In business, surprises are often considered threats. The usual surprises – delays, overruns, and turnover – soak up precious time, money, and resources. That means disruption, the kind that upends plans and costs jobs.
In high school, Maddie Krueger wasn’t fond of risk, either. That’s why she selected Business on her college application. It was “broad and safe,” she thought – and it was a great major for finding a job. And anyway, Krueger adds, “I [have] four years to figure out what career path I most wanted to pursue.”
That changed when she enrolled in the integrated core at Miami University’s Farmer School of Business. Amid cases, competitions, and projects, Krueger found her passion. As a freshman, her team completed a semester-long project for the Core Client Challenge, ultimately producing the winning idea and presenting it in front of business executives, faculty, and classmates. Two years later, Krueger earned the Financial Executives International Award, a scholarship given to the top Finance major in the junior class. However, Krueger wasn’t pushing herself to fill her trophy case. Instead, her success was the extension of loving what she was learning.
A 180-DEGREE TURN
“What was most surprising and equally rewarding was how quickly [business] turned from a “safe bet” to a deep-seeded passion cultivated by interesting courses, invested professors, and like-minded hard-working fellow students,” she writes. “It became easy, understandable, relatable, and it lit a fire in me to transform myself and my personality from a quiet and studious high school student to a hard-driving, competitive leader in a top-tier business school.”
Michael DuTot came to business school from the opposite vantage point. He pictured a business major as “someone sitting at a gray cubicle crunching numbers on a Ti-84 and filling in tedious spreadsheets.” Like Krueger, he came to an epiphany after interacting with his Georgetown classmates who were attending the McDonough School of Business. He describes them as “vibrant and versatile” – hardly the conformist ‘Man in the Gray Flannel Suit” from business lore. More than that, DuTot realized that quantitative analysis was just a “small piece” of the business school experience.
Students are also expected to discuss the qualitative impacts of our decisions and connect course material to current events. Further, business majors need to be analytical enough to balance an income statement and imaginative enough to lead a brainstorming session in an entrepreneurship class.
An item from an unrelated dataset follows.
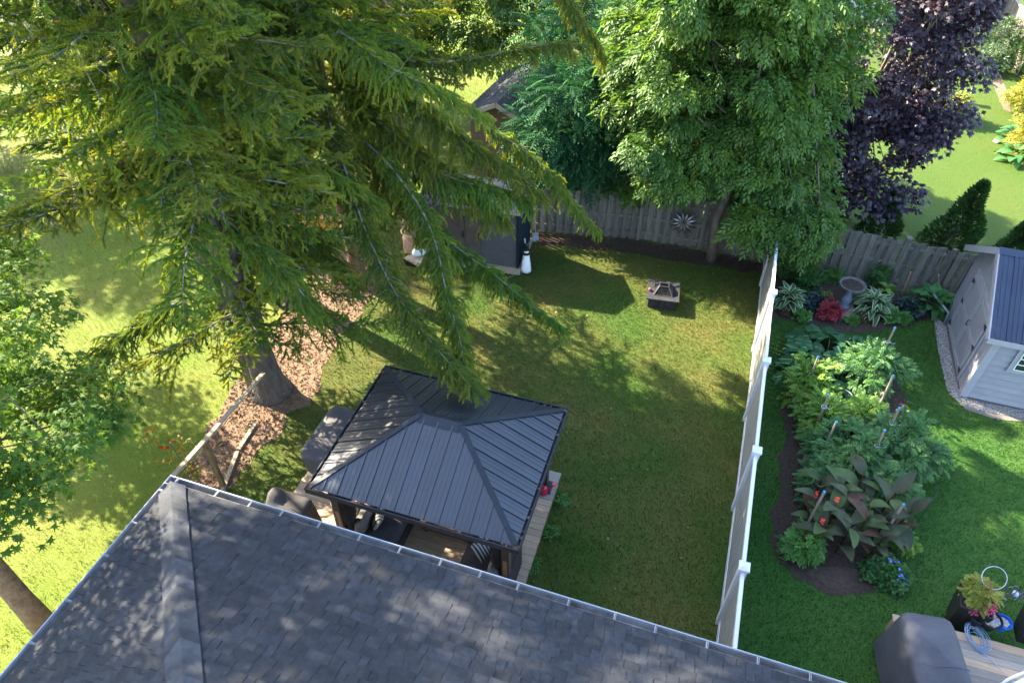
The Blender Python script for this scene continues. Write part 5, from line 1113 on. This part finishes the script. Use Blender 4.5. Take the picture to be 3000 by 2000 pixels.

The importance of critical thinking and the depth and breadth of abilities required by a business major was the biggest surprise for me.”
Among business majors graduating this spring, surprises were often positives. They were revelations of the many possibilities to enrich their academic experience and enhance their professional opportunities. Each year, Poets&Quants asks its 100 Best & Brightest Business Majors to share the biggest surprise they experienced as students. From the importance of networking to the value of teamwork, here are 10 areas that changed how the Class of 2021 understood business…and themselves.
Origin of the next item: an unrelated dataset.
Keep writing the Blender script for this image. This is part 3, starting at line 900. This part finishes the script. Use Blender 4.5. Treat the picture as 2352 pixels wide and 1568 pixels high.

1) Everything is Interconnected: “The biggest surprise to me while majoring in business was how cross-functional the majors are. While developing my business acumen, I have learned that all of the business majors collectively reflect the different parts of a business. Therefore, as I was taking different required courses for Pitt Business—which span across multiple majors beyond my own such as marketing and supply chain management—I found the skills I acquired in one class were easily transferrable to the problems faced in a new class in an entirely different major. This discovery was a pleasant surprise to me as the transition to interning for a large financial services company this past summer went smoothly now that I had acquired skills to understand each line of business involved in running the company.”
Rohil Chada, University of Pittsburgh
“I was most surprised by how interconnected the principles from different business majors are. Principles that I learned in my marketing class came up in my strategy classes; content from my human resources class was relevant in my business ethics class, and material that I learned in accounting was applicable in finance. Before I applied to the business program, I was concerned about which major to choose, but I am happy that I got to learn a little bit of everything because many business concepts are so intertwined.”
Ashtynne Wade, Brigham Young University (Marriott)
2) Change Is Inevitable: “[I was surprised by] how fluid business’ decisions may be and how quickly they can evolve (or become obsolete) depending on the current economic and sociopolitical environment.”
Noah Reyna, University of Washington (Foster)
3) Creativity is Needed Everywhere: “I was initially attracted to the Marketing discipline because it was an artful combination between creative and analytical. However, after studying business as a whole and watching business professionals from more “traditional” backgrounds innovate, collaborate, and reinvent, I quickly learned that all businesses thrive on creativity. Business is an ever-evolving and adaptive industry. The organizations that witness the most success are the most creative and innovative. Studying business taught me that creativity is not something exclusive to the arts; business can also be a widely creative and transformative area of study.”
Sekai Kaminski, Fordham University (Gabelli)
“What’s surprised me most about majoring in business is the degree to which it’s an “art and not a science.” In Finance and Accounting especially, I thought I’d be getting to a lot of “2 + 2 = 4” type answers. But a majority of business deals come with gray areas, open-ended questions, and a “right” answer that changes depending on who you ask.”